Which do you prefer? Be prepared to explain your decision.

We’ll come back and implement one of these choices later.

Exercise 5: Expanding Hash Tables

As the previous exercise reminded us, at some point we have to figure out how to expand the table. Most frequently, we expand the table when it reaches a certain percentage full. (That percentage is by LOAD_FACTOR in the current implementation.)

Here’s a sketch of a technique some students use to expand the table. (It’s a sketch, in part, because I haven’t checked that the code compiles correctly.)

   newCapacity = this.pairs.length * 2 + random(20);
   // Create a new table of that capacity
   this.pairs = new Object[newCapacity];
   // Move all the values from the old table to their appropriate 
   // location in the new table.
   for (int i = 0; i < old.length; i++) {
     this.pairs[i] = old[i];
   } // for

a. What do you think about this approach? (Don’t critique the failure to use Arrays.copyElts, or whatever it’s called.)

b. Try adding these lines to expand and resolve any syntax errors. Shrink the initial capacity of the array a bit so that we know expand gets called. Run the setExpt method to see whether this technique for expansion works successfully.

c. Correct any errors that you’ve identified.

d. You may have noted that one approach we came up with for cycle problem associated with linear hashing problem was to make sure that the table capacity is not a multiple of the probe offset. Update your code to ensure this result. (Since we’ve made the probe offset a prime, all you have to do is to make sure that the table capacity is not a multiple of the probe offset.)

In case you’ve forgotten: The cycle problem is that we might cycle back to the same index without visiting every valid index. For example, if the probe offset is 3, the table has size 9, and we start at position 2, we’ll look at positions 2, 5, 8, and then 2 again. So, we’ll never see most of the positions int he table.

Exercise 6: Removing elements

We’re making good progress in our implementation of hash tables. What’s next? We should add support for removing elements. Unfortunately, as we’ve learned, removing elements is often the most difficult aspect of implementing data structures. So let’s think a bit about how we might approach the problem.

a. Write some experiments that allow us to see what happens when we remove elements.

b. Here’s one approach to removing elements: Find the index of the key/value pair. Put a null there to mark it as unused. Decrement the size field.

What do you think about this approach?

c. Implement the approach and see what happens.

d. Hopefully, you’ve found that this is a dangerous approach, since it breaks important assumptions for linear probing. Come up with an alternate approach and discuss it with your teacher or class mentor.

Exercise 7: Checking for keys

Let’s take a short break from thinking about how to remove elements and consider another issue. The containsKey method is implemented a bit strangely.
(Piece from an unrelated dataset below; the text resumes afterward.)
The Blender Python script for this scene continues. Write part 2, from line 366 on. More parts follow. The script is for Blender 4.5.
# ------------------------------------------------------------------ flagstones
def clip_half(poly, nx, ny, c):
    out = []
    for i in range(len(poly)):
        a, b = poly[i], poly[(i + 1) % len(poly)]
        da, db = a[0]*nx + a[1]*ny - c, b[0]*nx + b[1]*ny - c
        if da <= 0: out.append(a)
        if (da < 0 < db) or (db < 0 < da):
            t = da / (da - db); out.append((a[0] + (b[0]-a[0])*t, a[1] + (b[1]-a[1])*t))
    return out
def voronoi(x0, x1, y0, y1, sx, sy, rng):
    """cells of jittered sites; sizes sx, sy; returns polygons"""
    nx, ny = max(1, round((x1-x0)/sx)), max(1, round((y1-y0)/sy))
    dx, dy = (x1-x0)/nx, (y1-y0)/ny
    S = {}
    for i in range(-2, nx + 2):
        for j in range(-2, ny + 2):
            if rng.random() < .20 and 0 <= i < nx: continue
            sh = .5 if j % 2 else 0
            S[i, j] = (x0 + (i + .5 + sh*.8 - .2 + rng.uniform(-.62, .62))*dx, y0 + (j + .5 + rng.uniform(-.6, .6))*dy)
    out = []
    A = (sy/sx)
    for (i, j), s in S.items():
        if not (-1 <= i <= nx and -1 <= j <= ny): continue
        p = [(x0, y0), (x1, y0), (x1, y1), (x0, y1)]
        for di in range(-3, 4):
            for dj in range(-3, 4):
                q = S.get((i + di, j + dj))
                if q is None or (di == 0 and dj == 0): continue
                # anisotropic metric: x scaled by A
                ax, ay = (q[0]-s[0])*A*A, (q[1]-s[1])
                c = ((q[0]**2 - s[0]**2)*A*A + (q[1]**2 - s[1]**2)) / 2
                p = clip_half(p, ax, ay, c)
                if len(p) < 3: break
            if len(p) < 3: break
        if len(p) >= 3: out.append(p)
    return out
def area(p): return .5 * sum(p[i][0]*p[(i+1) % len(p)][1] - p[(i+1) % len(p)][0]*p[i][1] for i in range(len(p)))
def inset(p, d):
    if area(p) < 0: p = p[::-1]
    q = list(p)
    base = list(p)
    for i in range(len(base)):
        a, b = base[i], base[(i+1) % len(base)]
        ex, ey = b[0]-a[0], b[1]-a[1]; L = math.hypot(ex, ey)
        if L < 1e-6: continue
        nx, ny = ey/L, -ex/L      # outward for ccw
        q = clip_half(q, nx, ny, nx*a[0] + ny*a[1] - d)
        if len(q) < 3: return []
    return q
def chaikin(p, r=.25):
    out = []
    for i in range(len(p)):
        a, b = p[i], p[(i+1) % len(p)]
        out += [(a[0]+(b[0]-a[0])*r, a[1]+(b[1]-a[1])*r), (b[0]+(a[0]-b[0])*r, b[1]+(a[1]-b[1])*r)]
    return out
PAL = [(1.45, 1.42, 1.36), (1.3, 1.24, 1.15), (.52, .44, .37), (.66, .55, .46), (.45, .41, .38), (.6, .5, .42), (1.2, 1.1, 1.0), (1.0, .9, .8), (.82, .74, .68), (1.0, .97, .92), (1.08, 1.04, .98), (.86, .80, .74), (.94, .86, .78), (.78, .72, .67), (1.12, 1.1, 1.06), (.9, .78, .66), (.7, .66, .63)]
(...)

a. Read the code for containsKey.

b. Do you expect this approach to work? Why or why not?

c. Conduct a few experiments to check your conclusion.

d. Rewrite containsKey to use a more sensible approach.

Exercise 8: Removing elements

Here’s a potentially better mechanism for removing elements: Find the index of the key/value pair. Set the key to null. Decrement the size field.

This approach is likely to significantly affect the find method, which now has to skip over the cell when searching but should probably return the cell if the search fails. Why? Because we use find for two reasons: to look things up for get and containsKey, and to find an empty location for use with set. For the observers, it’s okay that we look until we reach the end. However, for set, we really want to use the first available spot.

Implement this approach, updating find, set, get, and anything else you deem appropriate.

For those with extra time

If you find that you have extra time, implement the iterator.